Friday, September 16, 2022


I am perhaps the perfect demographic for Brett Morgen's Bowieaanisqatsi-esque Moonage Daydream. While David Bowie was one of the definitive rockers of my high school and college days ("Under Pressure" was on the charts during my Freshman year [1981] and then the album Let's Dance came out my Junior Year of high school, so I listened to it almost all four years of college) I was never obsessed nor fantical about Bowie. A lot of "unique" performers were seeking our eyeballs and eardrums in the 80s from Madonna and Cyndi Lauper to Boy George and Mick Jagger. But Bowie's music lasted far longer than "Karma Chameleon" or "Material Girl" in my playlists because his depth of lyric and emotional rhythms transcended our teenage years, carrying us far into adult hood. His most amazing song "Changes" was my "bride's song" at my wedding. So, when I saw an ad on my Facebook page last week for Morgen's Moonage Daydream on Imax this weekend, I bought the tickets right away. My millenial child, who, to be fair, had just played a field hocky game so was pretty tired, fell asleep next to my wide-eyed full immersed self, and then proceeded to spout the negative internet reviews already posted of the film as we drove home. And I just listened to phrases like "enervating frippery" and "all show, no substance" and chuckled. Naysayers can hate all they want, but I really liked the film. Far from "boring" as many reviewers claimed, I was fascinated with the wherewithal Morgen must have had to sift through millions of hours of footage and cull it down to 140 minutes. By commiting to using Bowie's voice as the only narrative, we are transported into a meditation on the man, the myth, the megastar. Morgen's choice to intersperse clips of classic films like Nosferatu or Metroplis, were just an additional way of bringing the visual story alive so that our meditation becomes fragmented glimpses into Bowie's mind as these clips and footage quite likely came from Bowie's own collection of films.
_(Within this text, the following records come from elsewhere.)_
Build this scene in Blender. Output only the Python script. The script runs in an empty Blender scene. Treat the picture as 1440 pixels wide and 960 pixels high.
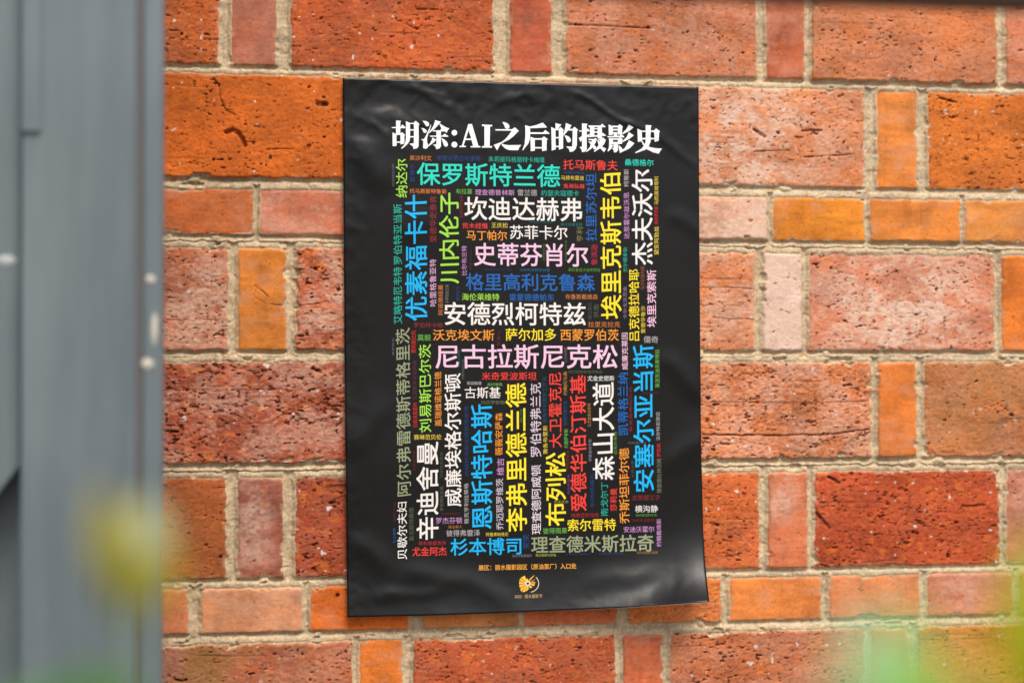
import bpy, bmesh, math, random
import numpy as np
from mathutils import Vector, Matrix

S = bpy.context.scene
COL = S.collection
random.seed(4)

# ------------------------------------------------------------------ camera
F_PX = 2400.0                       # focal length in pixels of the 1440 wide photograph (60 mm)
YAW, PITCH, DIST = math.radians(8.75), math.atan2(25, 2400), 1.967
ZC = 1.30                           # height of the point the camera looks at
FWD = Vector((math.sin(YAW) * math.cos(PITCH), math.cos(YAW) * math.cos(PITCH), math.sin(PITCH)))
RGT = Vector((math.cos(YAW), -math.sin(YAW), 0))
UPV = RGT.cross(FWD)
EYE = Vector((0, 0, ZC)) - FWD * DIST
cd = bpy.data.cameras.new('camera')
cam = bpy.data.objects.new('camera', cd)
COL.objects.link(cam)
cam.location = EYE
cam.rotation_euler = Matrix((RGT, UPV, -FWD)).transposed().to_euler()
cd.lens, cd.sensor_width = 60, 36
cd.clip_start, cd.clip_end = 0.05, 200
cd.dof.use_dof = True
cd.dof.focus_distance = 1.945
cd.dof.aperture_fstop = 1.9
S.camera = cam

# ------------------------------------------------------------------ light
SUN_EL, SUN_AZ = math.radians(56), math.radians(13)      # azimuth: to the right of straight behind the camera
W = bpy.data.worlds.new('World')
S.world = W
W.use_nodes = True
nt = W.node_tree
bg = nt.nodes['Background']
sky = nt.nodes.new('ShaderNodeTexSky')
sky.sky_type = 'NISHITA'
sky.sun_disc = False
sky.sun_elevation = SUN_EL
sky.sun_rotation = math.pi - SUN_AZ
sky.air_density, sky.dust_density, sky.ozone_density = 1.0, 4.0, 0.6
nt.links.new(sky.outputs[0], bg.inputs[0])
bg.inputs[1].default_value = 0.105
sl = bpy.data.lights.new('sun', 'SUN')
sun = bpy.data.objects.new('sun', sl)
COL.objects.link(sun)
sdir = Vector((math.sin(SUN_AZ) * math.cos(SUN_EL), -math.cos(SUN_AZ) * math.cos(SUN_EL), math.sin(SUN_EL)))
sun.rotation_euler = sdir.to_track_quat('Z', 'Y').to_euler()
sun.location = (2, -4, 5)
sl.energy, sl.angle, sl.color = 1.5, math.radians(24), (1.0, 0.955, 0.89)

S.view_settings.view_transform = 'Standard'
S.view_settings.look = 'None'
S.view_settings.exposure = 0.74
S.view_settings.gamma = 1
S.view_settings.use_curve_mapping = False
S.render.engine = 'CYCLES'
S.cycles.use_denoising = True
S.cycles.max_bounces = 6


# ------------------------------------------------------------------ helpers
def lin(c):
    return tuple((v / 255 / 12.92 if v / 255 <= 0.04045 else ((v / 255 + 0.055) / 1.055) ** 2.4) for v in c)


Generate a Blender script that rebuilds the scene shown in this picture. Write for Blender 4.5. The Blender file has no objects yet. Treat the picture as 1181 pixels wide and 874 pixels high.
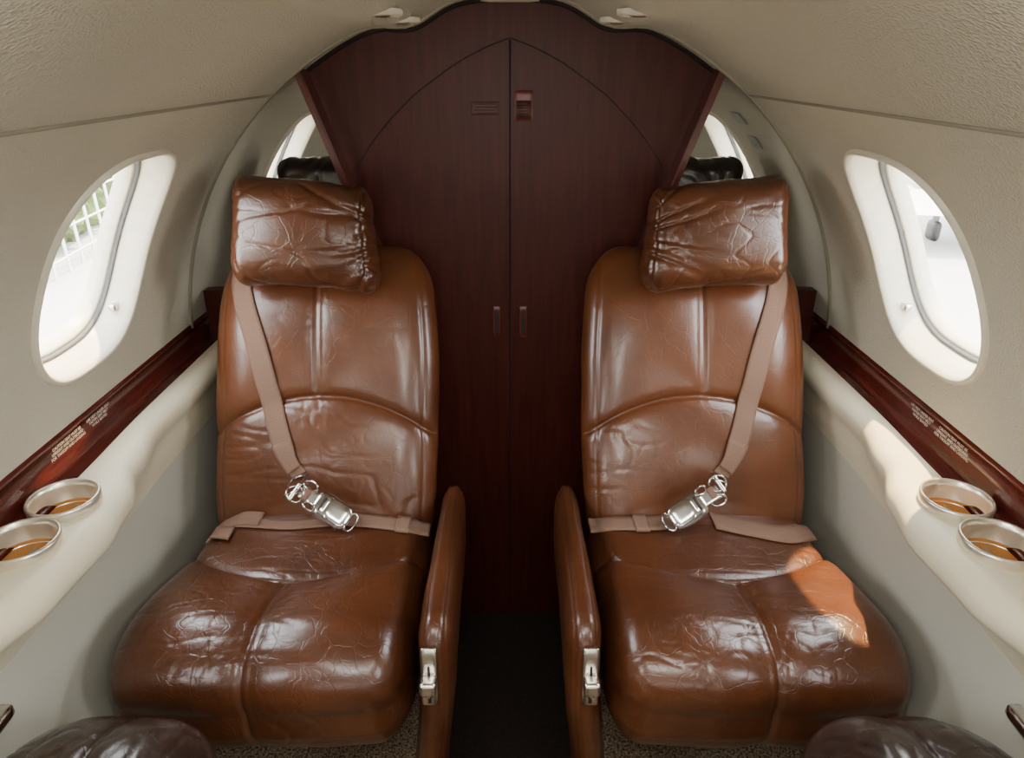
import bpy, bmesh, math, random
from mathutils import Vector, Matrix, noise
from mathutils.bvhtree import BVHTree
random.seed(4)
scene = bpy.context.scene
COL = scene.collection
R = 0.705; ZC = 0.655
rad = math.radians

# ------------------------------------------------------------ materials
def new_mat(name):
    m = bpy.data.materials.new(name); m.use_nodes = True
    nt = m.node_tree; b = nt.nodes['Principled BSDF']
    return m, nt, b
def setp(b, **k):
    for n, v in k.items():
        n = n.replace('_', ' ')
        if n in b.inputs: b.inputs[n].default_value = v
def coords(nt, scale=(1, 1, 1)):
    tc = nt.nodes.new('ShaderNodeTexCoord'); mp = nt.nodes.new('ShaderNodeMapping')
    mp.inputs['Scale'].default_value = scale
    nt.links.new(tc.outputs['Object'], mp.inputs['Vector'])
    return mp.outputs['Vector']
def tnoise(nt, vec, scale, detail=4, rough=.5):
    n = nt.nodes.new('ShaderNodeTexNoise'); n.inputs['Scale'].default_value = scale
    n.inputs['Detail'].default_value = detail; n.inputs['Roughness'].default_value = rough
    nt.links.new(vec, n.inputs['Vector']); return n.outputs['Fac']
def ramp(nt, fac, stops):
    r = nt.nodes.new('ShaderNodeValToRGB'); e = r.color_ramp.elements
    while len(e) < len(stops): e.new(.5)
    for i, (p, c) in enumerate(stops):
        e[i].position = p; e[i].color = (*c, 1)
    nt.links.new(fac, r.inputs['Fac']); return r.outputs['Color']
def bump(nt, b, h, strength, dist, prev=None):
    n = nt.nodes.new('ShaderNodeBump'); n.inputs['Strength'].default_value = strength
    n.inputs['Distance'].default_value = dist
    nt.links.new(h, n.inputs['Height'])
    if prev is not None: nt.links.new(prev, n.inputs['Normal'])
    nt.links.new(n.outputs['Normal'], b.inputs['Normal']); return n.outputs['Normal']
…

I had never really had much exposure to Ziggy Stardust, so the concert footage of Bowie's early career fascinated me, as did seeing Bowie oil painting or acting on Broadway in The Elephan Man. Though Morgen's overdone use of explosion audio was surely distracting, the fact is, I would not have said I idolized David Bowie prior to watching this film. Now, I'm designing the shrine I'm going to put up in homage to my hero.